Aviso, este não é um texto sobre Donald Trump, mas podia.
Recentemente vi o filme ‘Little Children’, Pecados Íntimos, de 2006, onde o sub tema do agressor sexual se faz presente na forma como a Justiça, após de se encarregar de impor uma pena criminal, na Sociedade se encarrega de a fazer presente na ostracização complementar sob a forma totalitária da vendetta.
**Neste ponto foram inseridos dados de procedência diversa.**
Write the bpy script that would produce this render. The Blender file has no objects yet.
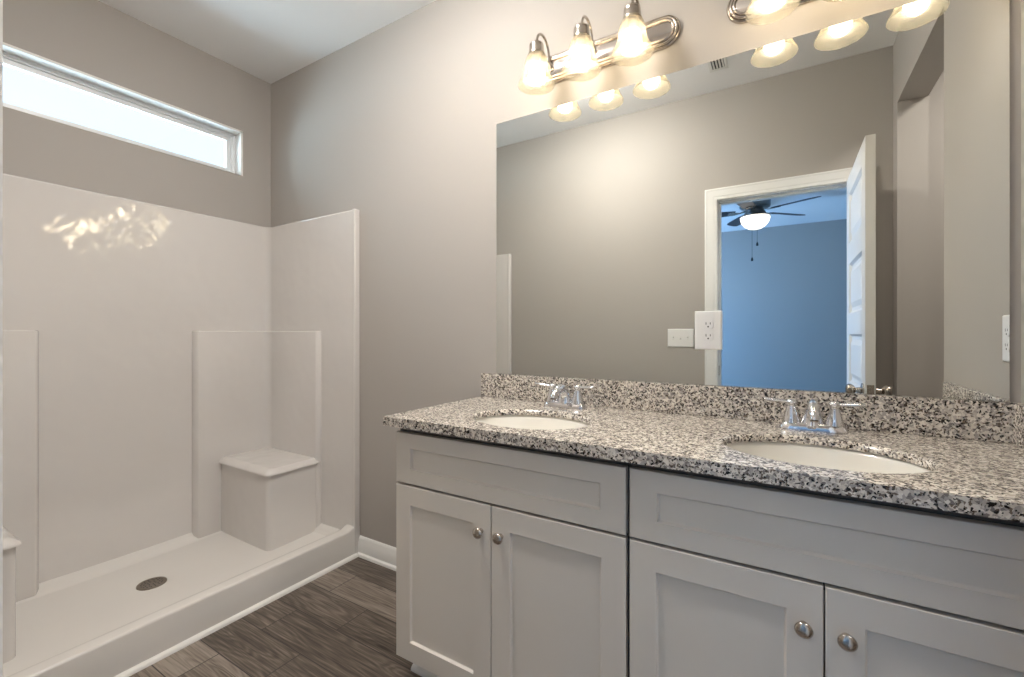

Enquanto no filme, ainda que isso nunca seja visto, o crime descrito e imputado à personagem de Ronald “Ronnie” James McGorvey – brilhantemente interpretado pelo actor nomeada ao óscar pelo seu papel Jackie Earle Haley – seja o da pedofilia, o simples facto do mesmo ser incluído nesse registro nacional de ‘sex offenders’ (criminosos sexuais), toda a sua vida se faz num inferno que leva à morte da única pessoa que ainda o ama, a sua Mãe.
Faço uma ressalva: a pedofilia é um dos crimes, senão o mais, abjecto de todos, pelo que não me merece qualquer tipo de tolerância. Ainda assim não acredito que seja através da ostracização social, do banir do Ser Humano da Sociedade, que o mesmo deixará de ser um risco público.
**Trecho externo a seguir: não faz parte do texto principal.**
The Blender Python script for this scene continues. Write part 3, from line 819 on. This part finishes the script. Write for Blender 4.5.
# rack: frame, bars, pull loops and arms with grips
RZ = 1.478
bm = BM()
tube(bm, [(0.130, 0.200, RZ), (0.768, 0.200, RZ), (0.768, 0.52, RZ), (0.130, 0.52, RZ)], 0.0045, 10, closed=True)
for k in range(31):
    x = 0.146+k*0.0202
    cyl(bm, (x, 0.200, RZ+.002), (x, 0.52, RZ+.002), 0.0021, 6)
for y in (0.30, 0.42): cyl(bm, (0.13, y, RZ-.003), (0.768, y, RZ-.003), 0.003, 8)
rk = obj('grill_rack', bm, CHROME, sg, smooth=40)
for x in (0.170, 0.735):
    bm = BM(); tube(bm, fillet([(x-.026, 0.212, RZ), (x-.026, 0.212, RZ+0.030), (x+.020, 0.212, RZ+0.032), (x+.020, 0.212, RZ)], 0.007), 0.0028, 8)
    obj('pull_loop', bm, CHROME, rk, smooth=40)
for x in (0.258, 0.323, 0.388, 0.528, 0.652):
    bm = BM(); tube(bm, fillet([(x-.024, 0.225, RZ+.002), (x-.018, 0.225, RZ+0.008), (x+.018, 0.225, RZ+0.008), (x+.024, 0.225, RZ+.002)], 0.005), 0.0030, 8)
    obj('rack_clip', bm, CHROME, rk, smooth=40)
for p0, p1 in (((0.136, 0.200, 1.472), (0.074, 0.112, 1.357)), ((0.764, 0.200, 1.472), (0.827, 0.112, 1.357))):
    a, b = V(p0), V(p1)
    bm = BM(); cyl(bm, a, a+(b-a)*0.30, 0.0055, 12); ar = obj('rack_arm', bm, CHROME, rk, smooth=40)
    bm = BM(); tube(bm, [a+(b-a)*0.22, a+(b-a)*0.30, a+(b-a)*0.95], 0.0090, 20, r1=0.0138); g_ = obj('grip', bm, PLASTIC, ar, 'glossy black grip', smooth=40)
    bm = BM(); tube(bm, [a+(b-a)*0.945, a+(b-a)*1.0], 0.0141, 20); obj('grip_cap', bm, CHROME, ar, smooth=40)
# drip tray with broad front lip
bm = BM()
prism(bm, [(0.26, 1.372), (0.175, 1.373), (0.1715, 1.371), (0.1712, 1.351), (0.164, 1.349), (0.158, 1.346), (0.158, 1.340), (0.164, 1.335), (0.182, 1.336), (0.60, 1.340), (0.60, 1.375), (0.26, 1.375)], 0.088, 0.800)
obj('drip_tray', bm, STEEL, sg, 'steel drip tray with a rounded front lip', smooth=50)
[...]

Nesta semana que passou fiquei estupefacto com a recente notícia, em diferentes meios de comunicação oficiais, acerca da estranha escolha por parte do canal estatal português em voltar a contratar Carlos Cruz.
Para quem não era nascido ou não se lembra, Carlos Cruz, o Sr. Televisão, foi acusado e julgados pelos crimes de pedofilia, estando directamente envolvido em todo o escândalo que foi a Casa Pia em 2002.
Num ápice as redes sociais enchiam-se de notícias acerca do regresso à apresentação de Carlos Cruz na RTP.
As revistas do coração estavam num frissón que se interrogavam pela vergonha do como seria possível? As pessoas, presas a esta ‘novilíngua’ denominada de Fake News, paparam os títulos sem perceber o engodo errático criado apenas para denegrir um Ser Humano que já pagou a sua pena.
Vejamos, a RTP não voltou a chamar Carlos Cruz. O ex-apresentador, acusado, julgado, encarcerado, pelos seus crimes, foi convidado pelo seu amigo Ruy de Carvalho a apresentar um segmento da sua festa de aniversário, festa essa que será retransmitida pelo canal público. As coincidências são tramadas, e a má imprensa pior ainda.
(se no passado condenei João Soares, enquanto Ministro da Cultura por se fazer representar no lançamento do livro do ex-apresentador, jamais o faria por ser amigo de Carlos Cruz – “política à política, amizade à amizade”)
Mas a saga das notícias plantadas não acaba por aqui, e digo-o com grande clareza, já que este texto não pretende defender Carlos Cruz mas antes demonstrar a forma intrigante como o juízo de valor moral de cada um termina no mero repúdio daquilo que consideramos só por si abjecto.
É facto que Cruz, enquanto parte fundamental – porque o foi – na criação da RTP, foi entrevistado nos 60 anos do canal estatal para falar da sua experiência enquanto participante activo nele. Fazer disso uma tentativa de equiparação, como se ele fosse uma espécia de Jimmy Savile Português, é perigoso e demonstram em como essa noção de vendetta, tal como no filme, não é a resposta apropriada para quem cometeu crimes de teor sexual.
Quem sabe, por isso mesmo, a dita lista de pedófilos proposta no anterior Governo – ao contrário do que ocorre na maioria dos países anglo-saxônicos – não é de acesso público, tendo a sua promulgação sido alterada para que fosse ‘vedado totalmente o acesso dos pais às identidades dos condenados’.
É que neste mundo das Fake News, factos alternativos, estas verdades paralelas onde até os meios de comunicação vigente já fazem parte na propagação de falsidades, nada me espanta quando o Homem mais poderoso do Mundo se vanglorie de acusar o seu antecessor por escutas ilegais (que nunca existiram) porque as viu apresentadas nas notícias que vê.